The World Trade Organization Gets It Wrong: It Is Not the Government’s Job to Pick Innovators

COMMENTARY International Economies

The World Trade Organization Gets It Wrong: It Is Not the Government’s Job to Pick Innovators

Dec 16, 2020 2 min read

Commentary By

Patrick Tyrrell

Former Research Coordinator

Anthony B. Kim @akfreedom

Research Fellow and Editor of the Index of Economic Freedom

The World Trade Organization's recommendations on promoting innovation in digital economies relies on government intervention rather than economic freedom. scyther5/Getty Images

Key Takeaways

Government’s role should not be about assigning specific desired innovations or picking the innovators to accomplish them. That’s a recipe for abject failure.

Industrial policies, no matter how well intended, almost always reward established companies and promote known products and processes.

An economic environment rooted in economic freedom allows individuals and firms the space they need to imagine and try out new processes and products.

The World Trade Organization has released a new report that offers recommendations to world governments on how to stimulate innovation in digital economies. Regrettably, the policy recommendations are heavy on big government intervention, and ignore a fundamental principal of free-market economics: that governments should first and foremost get out of the way of competitive entrepreneurial activity.

The report, entitled “World Trade Report 2020, Government Policies to Promote Innovation in the Digital Age,” utterly fails to deliver on the hopeful promise of its title.  Little justification is offered for government action outside of a few specific ideas related to the development or expansion of communications infrastructure. 

While it was certainly not the goal of the report to cast doubt on the need for government action, one cannot help but be left with the impression that the promotion of innovation by government is by and large a waste of time and resources.

The report itself notes that,

The economic history of the economies of the former Soviet Union, Latin America, Africa and even Asia have been marked by inefficient public investment and misguided government interventions that have resulted in many “white elephants” and costly distortions.

Far better would be to “promote” the removal of trade barriers and confiscatory taxes, and pursue a universe where business innovators encounter no artificial friction in obtaining inputs they use to innovate and invent products for customers to buy.

The WTO report gets part of that right, albeit from a top-down, all too global perspective, saying:

The certainty and predictability in global market conditions fostered by the multilateral trading system have made an enormous contribution to innovation and technology diffusion globally, notably by underpinning the rise of global value chains.

The report also rightly values the government role of protecting intellectual property rights—intellectual property rights cause smart people to work hard to create inventions they know will not be raided.

Government’s role should not be about assigning specific desired innovations or picking the innovators to accomplish them. That’s a recipe for abject failure.

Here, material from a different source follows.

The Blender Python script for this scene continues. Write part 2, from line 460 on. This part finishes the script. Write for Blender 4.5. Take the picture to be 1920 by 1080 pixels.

Rather, their critical task should be to create and advance a policy environment that is conducive to enhancing the overall capacity of the private sector, which is the real engine of innovation and value-creation.

As The Heritage Foundation’s annual Index of Economic Freedom has made clear over the past quarter century, the powerful positive link between economic freedom and higher levels of innovation has measurably ensured greater capacity to cope with the wide range of often unanticipated challenges the world has confronted.

The regulatory power of the marketplace, generally ignored and certainly underappreciated by advocates of big government, pushes firms to identify ever more efficient means of production and respond to consumer demands. The end result is a virtuous cycle of investment, innovation (including in greener technologies), and dynamic economic growth.

DS-econ-freedom-entrepreneurial-dynamism.jpg

Industrial policies, no matter how well intended, almost always reward established companies and promote known products and processes. That’s the opposite of innovation. By contrast, an economic environment rooted in economic freedom allows individuals and firms the space they need to imagine and try out new processes and products.

That’s how you get the dynamism required for real change.